Written task: Exactly repeat the lines starting at the one that holds "Write a Blender" and ending at the one that holds "d = ray(x, y); return". Both end lines count; leave out everything else.
## BEGIN
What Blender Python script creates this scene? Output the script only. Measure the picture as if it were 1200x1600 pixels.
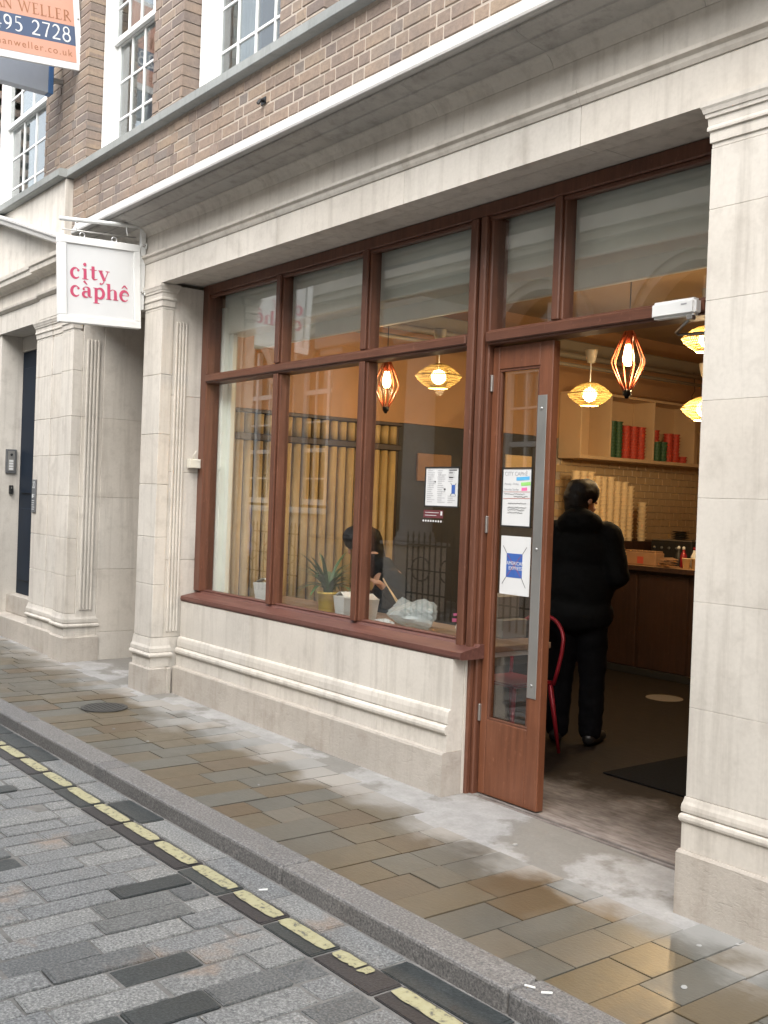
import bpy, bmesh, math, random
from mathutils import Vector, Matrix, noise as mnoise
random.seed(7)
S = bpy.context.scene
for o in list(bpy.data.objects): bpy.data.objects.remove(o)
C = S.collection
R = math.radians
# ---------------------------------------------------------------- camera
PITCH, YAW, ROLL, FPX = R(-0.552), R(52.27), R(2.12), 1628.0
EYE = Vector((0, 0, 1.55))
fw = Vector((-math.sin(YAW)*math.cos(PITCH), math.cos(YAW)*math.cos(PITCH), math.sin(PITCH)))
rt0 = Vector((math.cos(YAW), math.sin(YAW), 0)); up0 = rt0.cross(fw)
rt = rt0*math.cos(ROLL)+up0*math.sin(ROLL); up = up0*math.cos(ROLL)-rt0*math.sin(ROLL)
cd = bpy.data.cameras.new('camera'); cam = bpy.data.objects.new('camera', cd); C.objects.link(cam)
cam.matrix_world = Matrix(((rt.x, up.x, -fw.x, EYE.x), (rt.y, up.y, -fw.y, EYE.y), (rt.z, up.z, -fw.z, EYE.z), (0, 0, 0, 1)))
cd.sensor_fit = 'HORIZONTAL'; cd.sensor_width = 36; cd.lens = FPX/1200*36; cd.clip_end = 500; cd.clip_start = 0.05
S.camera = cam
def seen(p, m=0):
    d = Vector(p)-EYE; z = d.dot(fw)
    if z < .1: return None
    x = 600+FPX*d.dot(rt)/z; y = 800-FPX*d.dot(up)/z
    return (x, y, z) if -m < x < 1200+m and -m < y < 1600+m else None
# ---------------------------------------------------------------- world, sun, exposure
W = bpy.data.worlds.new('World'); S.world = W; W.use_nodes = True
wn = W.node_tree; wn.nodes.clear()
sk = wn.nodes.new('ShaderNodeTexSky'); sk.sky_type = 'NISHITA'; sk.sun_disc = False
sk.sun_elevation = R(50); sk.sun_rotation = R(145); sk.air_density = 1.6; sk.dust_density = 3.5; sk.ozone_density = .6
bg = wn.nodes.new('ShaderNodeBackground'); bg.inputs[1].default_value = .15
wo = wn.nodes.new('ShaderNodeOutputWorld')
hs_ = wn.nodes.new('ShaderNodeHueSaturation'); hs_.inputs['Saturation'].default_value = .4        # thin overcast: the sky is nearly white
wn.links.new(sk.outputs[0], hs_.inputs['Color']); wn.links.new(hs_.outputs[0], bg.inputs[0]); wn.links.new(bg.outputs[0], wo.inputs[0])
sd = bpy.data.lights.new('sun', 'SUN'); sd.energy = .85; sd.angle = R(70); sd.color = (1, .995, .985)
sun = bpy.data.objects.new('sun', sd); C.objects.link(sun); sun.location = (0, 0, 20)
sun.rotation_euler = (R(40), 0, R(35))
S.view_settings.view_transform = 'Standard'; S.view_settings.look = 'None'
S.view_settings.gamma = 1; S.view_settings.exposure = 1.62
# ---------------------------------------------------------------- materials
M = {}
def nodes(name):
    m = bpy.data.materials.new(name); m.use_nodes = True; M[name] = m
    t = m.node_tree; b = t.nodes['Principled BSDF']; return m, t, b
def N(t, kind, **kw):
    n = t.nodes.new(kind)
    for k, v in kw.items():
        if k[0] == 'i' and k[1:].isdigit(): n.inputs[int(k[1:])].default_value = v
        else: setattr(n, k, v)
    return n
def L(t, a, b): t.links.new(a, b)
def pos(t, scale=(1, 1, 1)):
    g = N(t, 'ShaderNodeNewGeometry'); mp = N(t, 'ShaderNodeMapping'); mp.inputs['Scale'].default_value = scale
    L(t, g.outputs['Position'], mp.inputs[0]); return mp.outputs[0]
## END
## BEGIN
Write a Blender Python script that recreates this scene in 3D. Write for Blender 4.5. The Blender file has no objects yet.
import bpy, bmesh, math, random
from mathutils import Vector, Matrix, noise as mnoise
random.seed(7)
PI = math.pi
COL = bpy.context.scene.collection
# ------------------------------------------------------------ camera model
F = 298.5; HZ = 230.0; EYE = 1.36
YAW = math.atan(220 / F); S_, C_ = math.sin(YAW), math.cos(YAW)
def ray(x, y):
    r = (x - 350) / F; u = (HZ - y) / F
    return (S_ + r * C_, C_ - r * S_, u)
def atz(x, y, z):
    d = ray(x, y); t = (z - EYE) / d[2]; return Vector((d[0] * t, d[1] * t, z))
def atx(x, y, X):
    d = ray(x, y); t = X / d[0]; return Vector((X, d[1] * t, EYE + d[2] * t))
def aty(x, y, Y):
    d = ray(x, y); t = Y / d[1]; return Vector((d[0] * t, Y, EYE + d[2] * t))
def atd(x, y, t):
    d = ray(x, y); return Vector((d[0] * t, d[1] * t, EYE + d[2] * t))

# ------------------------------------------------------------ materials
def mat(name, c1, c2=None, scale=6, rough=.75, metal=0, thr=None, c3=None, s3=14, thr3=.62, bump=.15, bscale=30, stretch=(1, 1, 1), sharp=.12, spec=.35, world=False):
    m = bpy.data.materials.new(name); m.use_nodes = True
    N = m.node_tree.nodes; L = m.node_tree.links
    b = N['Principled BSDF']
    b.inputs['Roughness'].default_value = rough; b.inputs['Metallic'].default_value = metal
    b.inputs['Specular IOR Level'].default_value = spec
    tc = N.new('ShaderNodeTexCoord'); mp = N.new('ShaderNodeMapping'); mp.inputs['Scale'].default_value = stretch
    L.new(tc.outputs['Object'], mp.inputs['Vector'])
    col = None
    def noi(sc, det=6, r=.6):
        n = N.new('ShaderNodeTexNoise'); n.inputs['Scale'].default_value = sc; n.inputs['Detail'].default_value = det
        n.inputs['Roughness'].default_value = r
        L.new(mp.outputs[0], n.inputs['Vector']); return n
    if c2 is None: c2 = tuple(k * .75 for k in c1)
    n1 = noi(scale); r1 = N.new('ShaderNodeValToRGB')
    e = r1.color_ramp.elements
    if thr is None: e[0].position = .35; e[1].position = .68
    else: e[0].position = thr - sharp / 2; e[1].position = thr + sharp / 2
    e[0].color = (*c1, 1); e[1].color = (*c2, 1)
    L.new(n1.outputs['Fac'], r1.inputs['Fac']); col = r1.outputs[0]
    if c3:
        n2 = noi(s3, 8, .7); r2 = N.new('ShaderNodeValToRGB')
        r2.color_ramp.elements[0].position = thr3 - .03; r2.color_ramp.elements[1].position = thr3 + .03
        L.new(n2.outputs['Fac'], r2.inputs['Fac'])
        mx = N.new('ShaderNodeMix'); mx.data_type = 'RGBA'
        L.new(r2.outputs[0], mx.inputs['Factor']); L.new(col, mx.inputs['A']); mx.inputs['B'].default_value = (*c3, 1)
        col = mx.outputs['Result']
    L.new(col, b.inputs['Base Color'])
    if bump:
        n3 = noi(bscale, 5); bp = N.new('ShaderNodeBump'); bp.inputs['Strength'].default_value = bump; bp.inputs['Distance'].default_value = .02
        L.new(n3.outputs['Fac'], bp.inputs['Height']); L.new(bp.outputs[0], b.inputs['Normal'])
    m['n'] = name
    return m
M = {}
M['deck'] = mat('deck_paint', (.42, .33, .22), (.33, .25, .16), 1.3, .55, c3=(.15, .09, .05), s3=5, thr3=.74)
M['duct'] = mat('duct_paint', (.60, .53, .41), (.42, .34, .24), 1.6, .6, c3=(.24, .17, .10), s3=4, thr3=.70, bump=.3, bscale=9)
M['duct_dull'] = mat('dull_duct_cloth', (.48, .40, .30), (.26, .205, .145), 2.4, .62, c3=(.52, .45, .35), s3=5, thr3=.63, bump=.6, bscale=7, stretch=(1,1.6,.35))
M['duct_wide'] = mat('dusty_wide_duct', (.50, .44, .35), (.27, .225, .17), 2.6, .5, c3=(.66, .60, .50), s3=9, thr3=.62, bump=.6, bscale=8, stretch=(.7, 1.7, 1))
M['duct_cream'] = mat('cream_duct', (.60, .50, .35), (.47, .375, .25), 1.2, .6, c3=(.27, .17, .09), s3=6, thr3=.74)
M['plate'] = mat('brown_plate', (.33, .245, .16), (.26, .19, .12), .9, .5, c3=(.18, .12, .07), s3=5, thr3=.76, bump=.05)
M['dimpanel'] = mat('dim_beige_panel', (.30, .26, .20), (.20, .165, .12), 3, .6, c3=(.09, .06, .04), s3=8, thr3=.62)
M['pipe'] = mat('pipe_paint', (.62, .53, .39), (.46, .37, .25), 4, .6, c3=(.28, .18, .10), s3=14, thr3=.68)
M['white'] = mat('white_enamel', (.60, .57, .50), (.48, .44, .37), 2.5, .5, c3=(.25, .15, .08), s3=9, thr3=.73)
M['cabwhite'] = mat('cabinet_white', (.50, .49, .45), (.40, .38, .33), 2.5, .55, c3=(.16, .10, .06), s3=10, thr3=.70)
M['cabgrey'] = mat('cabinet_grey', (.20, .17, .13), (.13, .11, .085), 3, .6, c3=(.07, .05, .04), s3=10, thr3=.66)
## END
Output:
Write a Blender Python script that recreates this scene in 3D. Write for Blender 4.5. The Blender file has no objects yet.
import bpy, bmesh, math, random
from mathutils import Vector, Matrix, noise as mnoise
random.seed(7)
PI = math.pi
COL = bpy.context.scene.collection
# ------------------------------------------------------------ camera model
F = 298.5; HZ = 230.0; EYE = 1.36
YAW = math.atan(220 / F); S_, C_ = math.sin(YAW), math.cos(YAW)
def ray(x, y):
    r = (x - 350) / F; u = (HZ - y) / F
    return (S_ + r * C_, C_ - r * S_, u)
def atz(x, y, z):
    d = ray(x, y); t = (z - EYE) / d[2]; return Vector((d[0] * t, d[1] * t, z))
def atx(x, y, X):
    d = ray(x, y); t = X / d[0]; return Vector((X, d[1] * t, EYE + d[2] * t))
def aty(x, y, Y):
    d = ray(x, y); t = Y / d[1]; return Vector((d[0] * t, Y, EYE + d[2] * t))
def atd(x, y, t):
    d = ray(x, y); return Vector((d[0] * t, d[1] * t, EYE + d[2] * t))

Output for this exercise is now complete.